▶ [Given instruction]:
From the listing below, work out how many lines contain "starting". Reply with that number only.

=== Data ===

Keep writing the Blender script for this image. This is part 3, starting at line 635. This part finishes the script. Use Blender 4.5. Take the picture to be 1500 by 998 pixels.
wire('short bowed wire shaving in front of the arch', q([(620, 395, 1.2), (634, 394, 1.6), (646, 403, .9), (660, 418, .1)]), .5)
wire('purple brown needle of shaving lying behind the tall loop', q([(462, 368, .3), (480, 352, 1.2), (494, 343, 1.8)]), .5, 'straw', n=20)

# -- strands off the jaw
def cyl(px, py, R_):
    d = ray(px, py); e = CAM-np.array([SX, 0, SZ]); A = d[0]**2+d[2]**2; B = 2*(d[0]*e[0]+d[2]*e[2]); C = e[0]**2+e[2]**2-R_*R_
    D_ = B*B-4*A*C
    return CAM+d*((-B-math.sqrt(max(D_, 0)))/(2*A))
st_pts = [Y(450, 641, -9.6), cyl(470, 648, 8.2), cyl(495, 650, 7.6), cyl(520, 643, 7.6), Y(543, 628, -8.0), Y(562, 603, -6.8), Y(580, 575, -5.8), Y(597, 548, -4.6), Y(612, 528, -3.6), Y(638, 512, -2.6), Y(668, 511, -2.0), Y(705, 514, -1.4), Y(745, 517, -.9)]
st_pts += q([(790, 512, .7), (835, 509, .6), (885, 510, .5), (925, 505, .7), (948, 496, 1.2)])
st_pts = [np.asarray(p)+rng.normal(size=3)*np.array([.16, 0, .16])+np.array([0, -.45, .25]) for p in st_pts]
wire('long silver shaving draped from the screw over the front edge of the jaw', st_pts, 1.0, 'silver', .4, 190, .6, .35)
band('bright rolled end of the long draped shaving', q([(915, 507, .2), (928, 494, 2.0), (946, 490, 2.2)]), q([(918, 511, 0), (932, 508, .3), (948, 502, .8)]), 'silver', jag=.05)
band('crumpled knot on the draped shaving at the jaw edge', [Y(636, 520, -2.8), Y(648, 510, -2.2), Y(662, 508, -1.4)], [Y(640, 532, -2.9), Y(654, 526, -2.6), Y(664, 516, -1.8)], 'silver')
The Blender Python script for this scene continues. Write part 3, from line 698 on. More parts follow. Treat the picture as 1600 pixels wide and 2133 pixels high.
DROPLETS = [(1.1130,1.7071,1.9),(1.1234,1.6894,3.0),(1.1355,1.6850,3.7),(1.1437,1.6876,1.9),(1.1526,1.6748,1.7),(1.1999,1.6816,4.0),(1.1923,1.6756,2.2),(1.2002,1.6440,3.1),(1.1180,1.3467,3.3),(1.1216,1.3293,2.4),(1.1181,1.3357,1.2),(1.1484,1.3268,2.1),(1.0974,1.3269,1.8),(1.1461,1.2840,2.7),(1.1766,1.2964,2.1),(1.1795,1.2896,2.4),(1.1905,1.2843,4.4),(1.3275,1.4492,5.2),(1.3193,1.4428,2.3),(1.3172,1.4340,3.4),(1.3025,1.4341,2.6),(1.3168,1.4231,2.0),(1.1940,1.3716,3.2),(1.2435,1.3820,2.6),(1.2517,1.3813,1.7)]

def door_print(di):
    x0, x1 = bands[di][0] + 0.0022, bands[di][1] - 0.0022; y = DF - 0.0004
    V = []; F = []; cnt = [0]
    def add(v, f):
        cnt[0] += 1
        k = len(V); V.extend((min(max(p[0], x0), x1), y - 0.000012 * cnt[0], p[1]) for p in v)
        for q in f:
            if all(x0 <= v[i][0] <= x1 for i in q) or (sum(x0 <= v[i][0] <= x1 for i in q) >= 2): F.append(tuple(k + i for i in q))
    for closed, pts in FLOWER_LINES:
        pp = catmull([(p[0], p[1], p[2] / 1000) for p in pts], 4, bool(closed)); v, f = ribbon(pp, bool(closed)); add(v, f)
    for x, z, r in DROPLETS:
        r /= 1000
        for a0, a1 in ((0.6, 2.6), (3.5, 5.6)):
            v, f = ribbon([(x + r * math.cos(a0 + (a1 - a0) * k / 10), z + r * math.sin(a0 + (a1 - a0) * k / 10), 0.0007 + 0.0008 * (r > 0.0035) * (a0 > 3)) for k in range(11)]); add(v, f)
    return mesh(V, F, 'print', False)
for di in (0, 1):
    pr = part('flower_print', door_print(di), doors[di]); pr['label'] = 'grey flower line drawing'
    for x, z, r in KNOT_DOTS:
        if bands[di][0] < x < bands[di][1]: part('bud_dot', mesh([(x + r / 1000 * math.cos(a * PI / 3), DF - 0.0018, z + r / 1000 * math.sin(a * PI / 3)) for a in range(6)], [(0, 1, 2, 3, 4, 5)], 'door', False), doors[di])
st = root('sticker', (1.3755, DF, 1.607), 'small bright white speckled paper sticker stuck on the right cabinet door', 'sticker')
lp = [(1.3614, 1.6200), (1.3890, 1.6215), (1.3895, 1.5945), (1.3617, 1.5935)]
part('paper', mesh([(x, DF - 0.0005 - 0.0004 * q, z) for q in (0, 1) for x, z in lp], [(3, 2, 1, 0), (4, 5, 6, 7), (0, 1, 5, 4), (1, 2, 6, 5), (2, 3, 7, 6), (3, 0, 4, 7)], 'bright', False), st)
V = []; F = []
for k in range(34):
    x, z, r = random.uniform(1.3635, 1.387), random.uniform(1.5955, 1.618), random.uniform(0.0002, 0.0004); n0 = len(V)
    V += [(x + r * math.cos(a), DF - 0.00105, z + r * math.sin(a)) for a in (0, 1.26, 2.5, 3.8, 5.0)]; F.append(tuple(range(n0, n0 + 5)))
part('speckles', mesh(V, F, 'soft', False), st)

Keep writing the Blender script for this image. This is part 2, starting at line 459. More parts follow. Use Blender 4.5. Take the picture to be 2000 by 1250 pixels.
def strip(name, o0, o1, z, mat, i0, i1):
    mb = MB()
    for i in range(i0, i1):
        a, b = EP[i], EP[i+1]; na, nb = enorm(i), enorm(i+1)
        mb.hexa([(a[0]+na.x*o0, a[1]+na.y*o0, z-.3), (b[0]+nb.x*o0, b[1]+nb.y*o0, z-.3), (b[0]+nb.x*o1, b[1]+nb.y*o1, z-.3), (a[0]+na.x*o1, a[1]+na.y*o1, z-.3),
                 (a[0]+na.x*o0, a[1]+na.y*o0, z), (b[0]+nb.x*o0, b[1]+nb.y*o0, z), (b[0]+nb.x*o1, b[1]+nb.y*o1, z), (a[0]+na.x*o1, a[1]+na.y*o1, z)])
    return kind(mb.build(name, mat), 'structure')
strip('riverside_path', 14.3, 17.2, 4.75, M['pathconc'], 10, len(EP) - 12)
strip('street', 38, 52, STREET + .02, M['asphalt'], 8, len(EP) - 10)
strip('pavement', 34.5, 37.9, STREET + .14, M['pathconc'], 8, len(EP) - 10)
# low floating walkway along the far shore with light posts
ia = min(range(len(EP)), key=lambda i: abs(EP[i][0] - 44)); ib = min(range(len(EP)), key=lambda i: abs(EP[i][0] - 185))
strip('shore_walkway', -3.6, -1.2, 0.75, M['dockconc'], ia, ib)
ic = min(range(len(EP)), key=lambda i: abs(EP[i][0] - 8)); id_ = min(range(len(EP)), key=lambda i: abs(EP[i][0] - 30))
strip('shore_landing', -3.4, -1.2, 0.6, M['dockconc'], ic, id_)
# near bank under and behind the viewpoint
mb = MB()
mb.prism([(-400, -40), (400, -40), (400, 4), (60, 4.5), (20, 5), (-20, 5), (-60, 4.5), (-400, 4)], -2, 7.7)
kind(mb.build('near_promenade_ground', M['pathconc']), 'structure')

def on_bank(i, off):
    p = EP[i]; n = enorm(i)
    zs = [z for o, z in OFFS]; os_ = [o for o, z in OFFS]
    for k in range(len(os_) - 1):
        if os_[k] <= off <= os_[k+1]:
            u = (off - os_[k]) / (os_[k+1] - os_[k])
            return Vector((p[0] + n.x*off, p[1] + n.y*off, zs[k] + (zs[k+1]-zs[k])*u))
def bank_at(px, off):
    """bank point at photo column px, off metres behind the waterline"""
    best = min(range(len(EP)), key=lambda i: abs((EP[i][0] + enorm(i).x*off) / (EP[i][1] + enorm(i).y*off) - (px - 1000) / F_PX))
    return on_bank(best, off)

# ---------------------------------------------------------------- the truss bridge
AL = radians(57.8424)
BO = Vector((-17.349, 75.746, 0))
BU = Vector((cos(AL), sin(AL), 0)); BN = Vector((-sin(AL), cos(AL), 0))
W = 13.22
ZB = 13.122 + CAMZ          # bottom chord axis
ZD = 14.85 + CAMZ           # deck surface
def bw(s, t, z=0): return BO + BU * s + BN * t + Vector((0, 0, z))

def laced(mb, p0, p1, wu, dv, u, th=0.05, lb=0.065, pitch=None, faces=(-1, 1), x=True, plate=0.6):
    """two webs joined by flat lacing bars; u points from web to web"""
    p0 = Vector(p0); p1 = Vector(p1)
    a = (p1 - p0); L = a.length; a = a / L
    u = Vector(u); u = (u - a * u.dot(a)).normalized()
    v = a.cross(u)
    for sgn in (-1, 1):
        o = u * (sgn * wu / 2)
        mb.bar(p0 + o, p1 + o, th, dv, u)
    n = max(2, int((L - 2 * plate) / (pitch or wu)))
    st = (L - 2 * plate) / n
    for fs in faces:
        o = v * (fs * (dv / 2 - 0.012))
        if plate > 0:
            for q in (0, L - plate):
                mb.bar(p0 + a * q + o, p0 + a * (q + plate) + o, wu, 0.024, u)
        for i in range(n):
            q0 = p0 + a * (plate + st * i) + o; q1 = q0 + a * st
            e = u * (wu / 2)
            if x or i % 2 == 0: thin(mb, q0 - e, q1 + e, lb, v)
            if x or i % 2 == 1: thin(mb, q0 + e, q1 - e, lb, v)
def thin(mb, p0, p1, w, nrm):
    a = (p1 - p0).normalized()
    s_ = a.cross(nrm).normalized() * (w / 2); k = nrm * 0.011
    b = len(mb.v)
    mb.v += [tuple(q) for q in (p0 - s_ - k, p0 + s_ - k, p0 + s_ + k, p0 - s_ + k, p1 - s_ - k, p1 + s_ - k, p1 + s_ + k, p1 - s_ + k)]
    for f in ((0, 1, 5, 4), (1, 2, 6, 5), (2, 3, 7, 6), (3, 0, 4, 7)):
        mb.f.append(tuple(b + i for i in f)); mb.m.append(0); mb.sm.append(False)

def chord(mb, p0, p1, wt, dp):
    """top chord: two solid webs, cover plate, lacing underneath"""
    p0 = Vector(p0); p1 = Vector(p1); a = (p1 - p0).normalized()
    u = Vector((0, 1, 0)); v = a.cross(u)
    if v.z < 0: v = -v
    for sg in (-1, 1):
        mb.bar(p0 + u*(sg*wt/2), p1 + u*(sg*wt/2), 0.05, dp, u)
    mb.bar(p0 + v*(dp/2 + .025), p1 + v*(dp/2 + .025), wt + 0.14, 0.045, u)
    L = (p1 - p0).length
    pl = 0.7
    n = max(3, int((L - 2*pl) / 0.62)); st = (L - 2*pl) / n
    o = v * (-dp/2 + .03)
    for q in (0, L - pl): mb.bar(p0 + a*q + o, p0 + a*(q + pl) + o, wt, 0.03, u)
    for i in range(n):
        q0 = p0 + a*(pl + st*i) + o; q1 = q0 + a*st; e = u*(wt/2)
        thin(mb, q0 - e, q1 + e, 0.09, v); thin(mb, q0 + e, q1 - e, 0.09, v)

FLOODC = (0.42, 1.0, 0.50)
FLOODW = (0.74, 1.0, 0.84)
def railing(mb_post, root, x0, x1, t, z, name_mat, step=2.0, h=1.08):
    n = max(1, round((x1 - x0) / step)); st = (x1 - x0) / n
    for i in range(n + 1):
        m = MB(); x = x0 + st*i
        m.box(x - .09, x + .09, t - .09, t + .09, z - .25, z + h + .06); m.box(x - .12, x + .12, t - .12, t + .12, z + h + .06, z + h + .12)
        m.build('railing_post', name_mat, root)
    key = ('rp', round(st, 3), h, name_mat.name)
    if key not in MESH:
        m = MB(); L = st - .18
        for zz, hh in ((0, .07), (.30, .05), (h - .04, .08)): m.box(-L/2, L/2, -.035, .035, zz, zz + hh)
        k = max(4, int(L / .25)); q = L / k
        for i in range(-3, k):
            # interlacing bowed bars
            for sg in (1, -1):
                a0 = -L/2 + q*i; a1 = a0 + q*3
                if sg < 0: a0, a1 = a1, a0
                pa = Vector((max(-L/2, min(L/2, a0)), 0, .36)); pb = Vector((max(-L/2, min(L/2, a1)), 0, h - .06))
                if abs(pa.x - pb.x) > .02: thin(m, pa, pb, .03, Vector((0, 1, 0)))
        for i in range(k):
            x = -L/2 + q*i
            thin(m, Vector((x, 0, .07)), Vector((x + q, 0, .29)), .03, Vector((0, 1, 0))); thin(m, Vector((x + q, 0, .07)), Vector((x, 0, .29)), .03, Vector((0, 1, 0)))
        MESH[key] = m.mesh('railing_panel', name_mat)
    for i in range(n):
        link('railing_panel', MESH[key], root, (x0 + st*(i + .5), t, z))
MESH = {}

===

▶ [Full solution]:
2